Another challenge on that job, and in the greater Milwaukee market in general, Sparks said, is code compliance.

In a region that takes a pounding from frigid snowstorms during long winters, and manages high humidity in the summer, proper construction to meet the elements is key. Many roofing contractors in the area don’t install an adequate amount of ventilation, they don’t properly account for ice and water protection, or really adhere to building code at all, he said.

“It feels a bit like the wild west,” Sparks explained. “At Infinity, on the other hand, our staff educates our homeowners on compliant roof systems and then offers different products that cover the entire scope.”

Looking Ahead

Though roofing has given him a lot to be thankful for, Sparks said he’s in no rush to get either Tyson, or youngest son Wyatt, now 9, out on jobsites. His overall goal is to build Infinity into a family legacy.

“I will try to make this business a lasting legacy for them, and a lot of people in my position will say ‘Let’s get them on a rooftop, let’s get them trained,’” he said. “The way I look at it, I want them to have a great education so that they can take this over when we’re doing $30 million and be able to run it better than I ever have.”
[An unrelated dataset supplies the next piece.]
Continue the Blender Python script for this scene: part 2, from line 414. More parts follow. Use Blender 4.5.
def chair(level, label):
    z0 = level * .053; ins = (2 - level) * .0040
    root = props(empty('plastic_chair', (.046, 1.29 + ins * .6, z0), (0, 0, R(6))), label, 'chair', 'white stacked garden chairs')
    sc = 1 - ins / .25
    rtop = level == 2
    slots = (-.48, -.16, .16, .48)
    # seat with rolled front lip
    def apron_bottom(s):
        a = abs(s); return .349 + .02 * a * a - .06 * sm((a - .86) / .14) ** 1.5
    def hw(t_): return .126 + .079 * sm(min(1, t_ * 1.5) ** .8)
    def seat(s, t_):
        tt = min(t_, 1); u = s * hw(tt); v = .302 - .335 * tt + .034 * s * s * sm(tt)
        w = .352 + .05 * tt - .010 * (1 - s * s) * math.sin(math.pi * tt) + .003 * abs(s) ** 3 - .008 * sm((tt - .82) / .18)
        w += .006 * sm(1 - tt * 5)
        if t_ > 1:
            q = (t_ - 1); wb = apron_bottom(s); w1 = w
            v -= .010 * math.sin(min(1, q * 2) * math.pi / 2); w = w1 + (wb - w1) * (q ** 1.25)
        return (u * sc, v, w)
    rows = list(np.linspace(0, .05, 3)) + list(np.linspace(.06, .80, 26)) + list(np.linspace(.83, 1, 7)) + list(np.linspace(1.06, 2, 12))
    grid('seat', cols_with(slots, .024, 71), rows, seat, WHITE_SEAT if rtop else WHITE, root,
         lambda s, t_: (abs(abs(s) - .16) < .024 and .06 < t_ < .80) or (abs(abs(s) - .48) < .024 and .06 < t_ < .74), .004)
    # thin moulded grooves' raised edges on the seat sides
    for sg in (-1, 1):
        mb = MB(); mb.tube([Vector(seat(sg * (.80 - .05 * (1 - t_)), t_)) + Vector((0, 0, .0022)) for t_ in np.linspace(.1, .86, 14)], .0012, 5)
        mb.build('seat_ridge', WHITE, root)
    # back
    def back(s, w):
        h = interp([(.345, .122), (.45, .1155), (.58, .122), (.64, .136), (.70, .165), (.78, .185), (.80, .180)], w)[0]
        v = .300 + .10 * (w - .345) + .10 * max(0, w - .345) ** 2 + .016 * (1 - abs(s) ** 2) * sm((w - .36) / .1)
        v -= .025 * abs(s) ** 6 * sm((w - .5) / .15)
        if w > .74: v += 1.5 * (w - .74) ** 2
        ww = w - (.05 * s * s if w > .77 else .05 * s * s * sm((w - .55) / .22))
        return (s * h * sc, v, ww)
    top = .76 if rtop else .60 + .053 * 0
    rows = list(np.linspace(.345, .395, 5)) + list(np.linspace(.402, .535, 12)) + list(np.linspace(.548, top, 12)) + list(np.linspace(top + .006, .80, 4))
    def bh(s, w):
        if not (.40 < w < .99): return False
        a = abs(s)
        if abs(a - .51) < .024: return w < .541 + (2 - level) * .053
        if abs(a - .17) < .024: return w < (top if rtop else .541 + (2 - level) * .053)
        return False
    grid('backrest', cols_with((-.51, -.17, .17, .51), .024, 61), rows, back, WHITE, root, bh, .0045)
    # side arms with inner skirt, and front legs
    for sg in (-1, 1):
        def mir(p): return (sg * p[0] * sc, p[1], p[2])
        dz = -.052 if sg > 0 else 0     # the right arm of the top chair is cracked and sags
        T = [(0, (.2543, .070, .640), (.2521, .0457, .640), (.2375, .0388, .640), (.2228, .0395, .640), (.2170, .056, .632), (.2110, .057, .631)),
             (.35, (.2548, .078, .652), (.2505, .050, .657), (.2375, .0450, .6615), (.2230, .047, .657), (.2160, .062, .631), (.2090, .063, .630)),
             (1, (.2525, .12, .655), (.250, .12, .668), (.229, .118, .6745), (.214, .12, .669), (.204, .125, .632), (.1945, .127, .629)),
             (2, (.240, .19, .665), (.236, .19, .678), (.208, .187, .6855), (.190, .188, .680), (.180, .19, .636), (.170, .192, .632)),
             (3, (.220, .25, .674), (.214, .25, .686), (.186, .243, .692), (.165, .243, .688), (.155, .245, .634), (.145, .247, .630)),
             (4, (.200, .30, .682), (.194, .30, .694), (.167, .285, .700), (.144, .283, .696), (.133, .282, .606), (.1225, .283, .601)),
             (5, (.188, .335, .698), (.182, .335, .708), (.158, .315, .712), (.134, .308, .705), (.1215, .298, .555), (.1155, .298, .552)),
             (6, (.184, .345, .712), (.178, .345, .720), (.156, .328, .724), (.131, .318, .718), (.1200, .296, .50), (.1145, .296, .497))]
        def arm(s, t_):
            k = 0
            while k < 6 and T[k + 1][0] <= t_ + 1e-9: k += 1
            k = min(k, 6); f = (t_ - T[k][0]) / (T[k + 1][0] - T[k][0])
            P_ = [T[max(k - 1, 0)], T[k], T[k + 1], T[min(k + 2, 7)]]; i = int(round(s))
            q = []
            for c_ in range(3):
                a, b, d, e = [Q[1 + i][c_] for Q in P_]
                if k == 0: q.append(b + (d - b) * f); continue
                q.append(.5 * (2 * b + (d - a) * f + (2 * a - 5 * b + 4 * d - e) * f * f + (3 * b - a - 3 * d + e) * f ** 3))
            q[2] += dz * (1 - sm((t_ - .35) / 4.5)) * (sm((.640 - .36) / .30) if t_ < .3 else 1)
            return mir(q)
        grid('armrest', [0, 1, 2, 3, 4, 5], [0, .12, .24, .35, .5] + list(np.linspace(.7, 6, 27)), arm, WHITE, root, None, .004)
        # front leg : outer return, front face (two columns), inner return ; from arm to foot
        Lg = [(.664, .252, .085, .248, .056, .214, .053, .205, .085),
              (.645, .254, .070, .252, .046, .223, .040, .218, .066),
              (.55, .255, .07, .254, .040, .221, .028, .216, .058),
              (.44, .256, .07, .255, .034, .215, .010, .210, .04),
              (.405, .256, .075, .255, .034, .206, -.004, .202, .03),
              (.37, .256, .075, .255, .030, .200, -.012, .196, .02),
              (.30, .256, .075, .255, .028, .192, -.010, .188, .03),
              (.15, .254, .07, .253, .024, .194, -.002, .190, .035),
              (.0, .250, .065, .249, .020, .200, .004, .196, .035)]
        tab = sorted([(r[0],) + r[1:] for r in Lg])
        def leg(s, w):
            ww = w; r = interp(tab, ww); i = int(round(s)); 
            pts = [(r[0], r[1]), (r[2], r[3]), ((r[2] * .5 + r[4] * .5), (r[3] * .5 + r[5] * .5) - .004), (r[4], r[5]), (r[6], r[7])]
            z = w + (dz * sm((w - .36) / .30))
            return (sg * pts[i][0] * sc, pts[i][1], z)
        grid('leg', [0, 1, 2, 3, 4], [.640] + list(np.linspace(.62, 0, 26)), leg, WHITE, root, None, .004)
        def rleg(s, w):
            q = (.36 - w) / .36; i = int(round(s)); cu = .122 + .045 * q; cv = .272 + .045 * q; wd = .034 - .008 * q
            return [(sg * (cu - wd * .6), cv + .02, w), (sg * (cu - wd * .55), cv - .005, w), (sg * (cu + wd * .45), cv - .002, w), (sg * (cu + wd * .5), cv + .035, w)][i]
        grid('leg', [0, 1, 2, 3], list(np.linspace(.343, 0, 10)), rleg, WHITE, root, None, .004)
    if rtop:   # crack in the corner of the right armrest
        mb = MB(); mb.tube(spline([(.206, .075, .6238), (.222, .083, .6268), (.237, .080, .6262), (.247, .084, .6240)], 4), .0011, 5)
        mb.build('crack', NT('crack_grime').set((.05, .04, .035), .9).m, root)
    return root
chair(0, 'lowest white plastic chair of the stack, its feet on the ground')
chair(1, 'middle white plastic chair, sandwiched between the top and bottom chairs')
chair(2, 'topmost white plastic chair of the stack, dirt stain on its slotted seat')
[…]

It may already be working, the couple said, noting that Tyson has already shown great interest in learning about business, asking questions about capital expenditures like company trucks and equipment, and even about their operating income.

“Tyson has said ‘Don’t worry dad, I’ll be smart enough to take over one of your businesses’ when he gets older,” MJ said. “And when we ask Wyatt in the same breath about what he’s going to do, he chuckles, points to his brother, and says ‘I’m working for him!’ That sums up their dynamic.”